This was published 1 year ago
Gustavsson survives his Eminem moment as brave Matildas march on
By Emma Kemp
Hayley Raso takes off towards the stands. Arms wide open, ribbons in her hair, ponytail fizzing with the electricity of 27,000 lurching to their feet.
She has just saved her country and brought them back from the brink with a belter into the bottom corner.
Half a second later Raso has stopped running and those 27,000 are booing, spitting venom at the offside flag and its holder. The VAR review starts.
Everybody hates the VAR. The VAR has just killed Australian football, sent the co-hosts packing and sacked Tony Gustavsson.
But then the referee returns and blows her whistle again, announcing that the goal will stand.
How we’ve always loved the VAR. Raso does too. She is on her knees now, fists clenched in delight, Katrina Gorry wrapped around her neck like a scarf. We are only nine minutes in and everybody is already losing it.
Kids in full Matildas kit are losing their minds. The hips of chaperoning mums are losing their inhibition. Gustavsson is losing it with the fourth official, stalking his technical area in hoodied belligerence and then copping a yellow card for walking onto the pitch.
This had threatened to be Gustavsson’s Eminem moment. His palms are sweaty, knees weak, arms are heavy. There’s vomit on his sweater already, mum’s spaghetti. Spaghetti vomit was supposed to be Gustavsson’s nemesis.
He choked, they said. Time’s up, over, blau. Except that this is now all going rather well. Melbourne is a long way from Montpellier, but miracles still do happen.
Four years ago, Sam Kerr gave the world “we’re back, so suck on that one”. Australia, having lost their opening 2019 World Cup match to Italy, had just clawed back from two goals down to beat Brazil.
If that was the Miracle of Montpellier, this Monday night in Melbourne requires its own category. And Kerr needs a microphone.
Kerr’s words back then came from a siege mentality, and their preceding performance from a backs-against-the-wall place. History is repeating itself, and are we really so surprised?
Australia’s football teams – both women’s and men’s – seem to operate best when pinned to some facade or other, an abstract hand around their throats.
It’s unclear if Gustavsson got the memo because the day before the match he’d been a picture of lightly concealed terror.
His contract runs until after next year’s Olympics, but it was hard to see him lasting beyond this week had he led Australia to a group-stage exit in front of the home nation. And there is no free ride for the co-hosts.

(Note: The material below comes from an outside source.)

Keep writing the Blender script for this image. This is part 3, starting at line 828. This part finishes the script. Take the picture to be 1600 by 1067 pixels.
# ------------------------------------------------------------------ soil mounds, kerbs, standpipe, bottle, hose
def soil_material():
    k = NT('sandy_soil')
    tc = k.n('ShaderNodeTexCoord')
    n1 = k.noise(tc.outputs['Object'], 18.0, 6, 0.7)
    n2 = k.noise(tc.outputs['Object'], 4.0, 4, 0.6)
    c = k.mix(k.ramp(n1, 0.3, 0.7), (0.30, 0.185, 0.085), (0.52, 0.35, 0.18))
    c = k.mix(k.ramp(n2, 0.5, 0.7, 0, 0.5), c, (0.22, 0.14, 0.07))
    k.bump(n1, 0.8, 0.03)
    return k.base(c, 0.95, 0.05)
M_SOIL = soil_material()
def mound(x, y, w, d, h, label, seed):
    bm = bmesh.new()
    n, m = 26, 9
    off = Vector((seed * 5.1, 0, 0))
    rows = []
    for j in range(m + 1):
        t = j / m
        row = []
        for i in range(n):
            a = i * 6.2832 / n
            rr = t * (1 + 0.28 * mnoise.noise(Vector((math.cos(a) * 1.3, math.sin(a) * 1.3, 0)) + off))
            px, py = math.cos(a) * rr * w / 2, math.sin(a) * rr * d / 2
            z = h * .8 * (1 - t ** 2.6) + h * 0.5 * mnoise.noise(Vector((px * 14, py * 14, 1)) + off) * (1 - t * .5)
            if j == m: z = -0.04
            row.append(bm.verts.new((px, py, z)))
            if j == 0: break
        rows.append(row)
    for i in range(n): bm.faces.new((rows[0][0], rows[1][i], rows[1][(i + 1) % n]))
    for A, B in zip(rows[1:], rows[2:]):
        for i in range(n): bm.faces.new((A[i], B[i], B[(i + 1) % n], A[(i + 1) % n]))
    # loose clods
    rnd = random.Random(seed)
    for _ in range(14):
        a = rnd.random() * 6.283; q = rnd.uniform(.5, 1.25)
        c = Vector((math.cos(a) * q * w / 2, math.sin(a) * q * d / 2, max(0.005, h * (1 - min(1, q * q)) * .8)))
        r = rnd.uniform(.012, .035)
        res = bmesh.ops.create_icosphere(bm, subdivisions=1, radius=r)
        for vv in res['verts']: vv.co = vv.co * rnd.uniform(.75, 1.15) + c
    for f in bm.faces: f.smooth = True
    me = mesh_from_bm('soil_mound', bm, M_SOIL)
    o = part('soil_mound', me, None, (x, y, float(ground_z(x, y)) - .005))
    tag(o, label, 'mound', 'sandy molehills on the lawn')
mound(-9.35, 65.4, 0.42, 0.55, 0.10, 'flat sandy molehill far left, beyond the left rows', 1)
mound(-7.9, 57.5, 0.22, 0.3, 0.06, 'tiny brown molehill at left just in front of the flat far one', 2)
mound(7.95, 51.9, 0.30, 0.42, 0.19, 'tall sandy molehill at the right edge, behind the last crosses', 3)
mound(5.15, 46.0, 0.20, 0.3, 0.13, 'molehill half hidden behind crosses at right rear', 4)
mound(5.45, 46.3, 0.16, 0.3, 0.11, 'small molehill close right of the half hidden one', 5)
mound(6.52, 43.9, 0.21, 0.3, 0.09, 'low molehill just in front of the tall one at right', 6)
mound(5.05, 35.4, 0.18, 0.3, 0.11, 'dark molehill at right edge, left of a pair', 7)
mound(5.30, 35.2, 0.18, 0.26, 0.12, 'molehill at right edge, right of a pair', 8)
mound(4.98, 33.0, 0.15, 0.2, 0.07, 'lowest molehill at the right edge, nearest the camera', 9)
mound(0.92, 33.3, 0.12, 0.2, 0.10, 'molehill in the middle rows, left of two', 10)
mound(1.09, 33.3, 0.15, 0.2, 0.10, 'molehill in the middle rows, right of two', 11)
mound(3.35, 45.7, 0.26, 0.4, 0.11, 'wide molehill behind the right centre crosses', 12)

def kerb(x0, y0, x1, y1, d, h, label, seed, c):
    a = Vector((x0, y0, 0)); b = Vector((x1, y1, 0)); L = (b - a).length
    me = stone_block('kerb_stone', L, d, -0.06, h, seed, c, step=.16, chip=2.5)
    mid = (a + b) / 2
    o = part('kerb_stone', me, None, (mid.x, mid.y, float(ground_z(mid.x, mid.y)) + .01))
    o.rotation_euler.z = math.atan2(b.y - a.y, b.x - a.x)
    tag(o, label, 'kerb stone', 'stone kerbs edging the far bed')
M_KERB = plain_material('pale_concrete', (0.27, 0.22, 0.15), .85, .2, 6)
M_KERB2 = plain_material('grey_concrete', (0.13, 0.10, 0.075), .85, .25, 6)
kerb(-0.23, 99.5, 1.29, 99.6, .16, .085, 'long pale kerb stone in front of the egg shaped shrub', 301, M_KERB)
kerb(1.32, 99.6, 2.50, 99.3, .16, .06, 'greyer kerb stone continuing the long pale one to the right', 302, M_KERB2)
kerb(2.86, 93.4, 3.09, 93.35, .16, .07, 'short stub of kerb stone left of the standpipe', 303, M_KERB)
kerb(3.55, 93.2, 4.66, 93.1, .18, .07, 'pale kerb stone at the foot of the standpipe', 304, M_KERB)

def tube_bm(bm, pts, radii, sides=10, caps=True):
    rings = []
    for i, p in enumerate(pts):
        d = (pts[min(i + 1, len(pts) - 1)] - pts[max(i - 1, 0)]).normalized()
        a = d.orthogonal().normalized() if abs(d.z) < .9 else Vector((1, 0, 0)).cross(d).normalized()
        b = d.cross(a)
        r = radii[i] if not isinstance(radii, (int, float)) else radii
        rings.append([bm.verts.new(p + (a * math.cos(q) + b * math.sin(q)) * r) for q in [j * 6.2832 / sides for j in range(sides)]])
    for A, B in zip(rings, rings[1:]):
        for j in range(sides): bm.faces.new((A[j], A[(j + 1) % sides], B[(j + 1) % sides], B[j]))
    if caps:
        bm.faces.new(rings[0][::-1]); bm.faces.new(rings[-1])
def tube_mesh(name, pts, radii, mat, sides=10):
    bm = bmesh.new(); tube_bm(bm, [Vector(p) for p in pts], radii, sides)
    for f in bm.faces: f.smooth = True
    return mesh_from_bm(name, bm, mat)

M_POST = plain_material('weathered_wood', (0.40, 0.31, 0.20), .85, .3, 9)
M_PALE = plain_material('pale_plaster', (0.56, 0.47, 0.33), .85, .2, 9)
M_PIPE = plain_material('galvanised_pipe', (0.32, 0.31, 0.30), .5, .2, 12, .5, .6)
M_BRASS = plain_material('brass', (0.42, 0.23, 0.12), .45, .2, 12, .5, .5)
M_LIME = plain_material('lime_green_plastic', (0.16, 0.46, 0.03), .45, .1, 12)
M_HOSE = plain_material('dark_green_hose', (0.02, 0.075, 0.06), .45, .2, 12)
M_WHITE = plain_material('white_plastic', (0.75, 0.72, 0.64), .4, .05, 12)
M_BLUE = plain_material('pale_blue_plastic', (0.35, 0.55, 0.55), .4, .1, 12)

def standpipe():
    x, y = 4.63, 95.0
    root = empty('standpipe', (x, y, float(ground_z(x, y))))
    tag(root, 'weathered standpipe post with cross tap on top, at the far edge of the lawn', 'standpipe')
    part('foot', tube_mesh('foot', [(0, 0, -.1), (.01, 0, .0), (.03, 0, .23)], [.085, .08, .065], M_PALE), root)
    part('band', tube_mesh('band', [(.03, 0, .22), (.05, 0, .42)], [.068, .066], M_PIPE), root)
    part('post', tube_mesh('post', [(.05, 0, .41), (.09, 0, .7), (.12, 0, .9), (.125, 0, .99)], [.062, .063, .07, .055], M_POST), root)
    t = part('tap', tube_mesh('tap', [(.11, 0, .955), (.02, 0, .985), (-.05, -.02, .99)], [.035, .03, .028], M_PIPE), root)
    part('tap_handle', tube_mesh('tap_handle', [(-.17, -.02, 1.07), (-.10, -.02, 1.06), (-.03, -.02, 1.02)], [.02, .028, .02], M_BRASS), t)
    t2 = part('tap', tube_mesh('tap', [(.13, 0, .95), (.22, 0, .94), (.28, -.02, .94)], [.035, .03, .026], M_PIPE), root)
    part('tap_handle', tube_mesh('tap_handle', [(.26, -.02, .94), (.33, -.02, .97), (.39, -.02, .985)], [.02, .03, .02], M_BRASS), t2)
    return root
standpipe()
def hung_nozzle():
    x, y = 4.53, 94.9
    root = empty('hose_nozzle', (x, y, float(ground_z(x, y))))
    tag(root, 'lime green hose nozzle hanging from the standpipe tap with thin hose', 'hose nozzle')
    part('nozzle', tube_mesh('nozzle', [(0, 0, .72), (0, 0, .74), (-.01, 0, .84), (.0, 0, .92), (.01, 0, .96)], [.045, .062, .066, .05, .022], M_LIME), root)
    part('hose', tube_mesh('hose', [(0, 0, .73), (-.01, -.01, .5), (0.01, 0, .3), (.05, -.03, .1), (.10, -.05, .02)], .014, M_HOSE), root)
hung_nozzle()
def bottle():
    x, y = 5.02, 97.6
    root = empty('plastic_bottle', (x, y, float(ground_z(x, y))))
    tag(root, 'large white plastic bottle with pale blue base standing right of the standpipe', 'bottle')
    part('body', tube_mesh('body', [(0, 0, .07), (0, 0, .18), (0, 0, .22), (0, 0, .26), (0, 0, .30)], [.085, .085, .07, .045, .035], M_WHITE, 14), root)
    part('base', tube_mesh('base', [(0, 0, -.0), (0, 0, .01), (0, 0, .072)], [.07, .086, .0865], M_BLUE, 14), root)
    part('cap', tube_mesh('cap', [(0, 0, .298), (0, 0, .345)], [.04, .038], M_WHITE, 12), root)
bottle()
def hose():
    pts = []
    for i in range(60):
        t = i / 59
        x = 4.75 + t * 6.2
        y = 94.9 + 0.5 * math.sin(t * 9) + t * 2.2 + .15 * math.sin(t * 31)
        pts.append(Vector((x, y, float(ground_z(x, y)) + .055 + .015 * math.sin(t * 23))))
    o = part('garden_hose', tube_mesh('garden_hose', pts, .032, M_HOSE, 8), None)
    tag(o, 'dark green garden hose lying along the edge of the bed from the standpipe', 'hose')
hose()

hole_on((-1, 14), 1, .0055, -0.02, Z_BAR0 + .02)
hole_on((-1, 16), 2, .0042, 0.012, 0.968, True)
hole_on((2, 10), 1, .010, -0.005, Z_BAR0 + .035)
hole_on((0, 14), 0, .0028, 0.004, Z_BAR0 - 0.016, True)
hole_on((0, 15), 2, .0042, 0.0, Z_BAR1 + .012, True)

New Zealand are already out. This is the tournament where Colombia beat Germany and Haiti pushed England, and the majority of the 32 countries in this expanded tournament have given an admirable account of themselves. The gap is closing, and there is a growing sense this is Australia’s chance to do something truly incredible before everybody else catches up.
Where they go from here is anybody’s guess, such is the nature of this team. Ask anyone for a prediction of almost any upcoming Matildas match and the answers will oscillate more wildly than Canada’s backline on this particular night.
That fact is what renders this so unbelievable, so beautifully unexpected and unexpectedly flawless. How big was this match in the context of the local game? Was it close to the Socceroos against Uruguay in 2005?
It can be called pivotal. It can be called legacy-defining. When Steph Catley scored a penalty – her second of the tournament – in injury time, the players raced to the bench as if they had won the tournament.
The crowd quaked with such possibility passers-by outside AAMI Park might have even thought they had. There is a long way to go yet.
But for now, at least, the dreaded post-mortem is on hold. Kerr was rested and will be for another week before the round of 16. Fowler is back and Aivi Luik will be too. And who knows, maybe even Kyah Simon.
From this point on, literally anything can happen.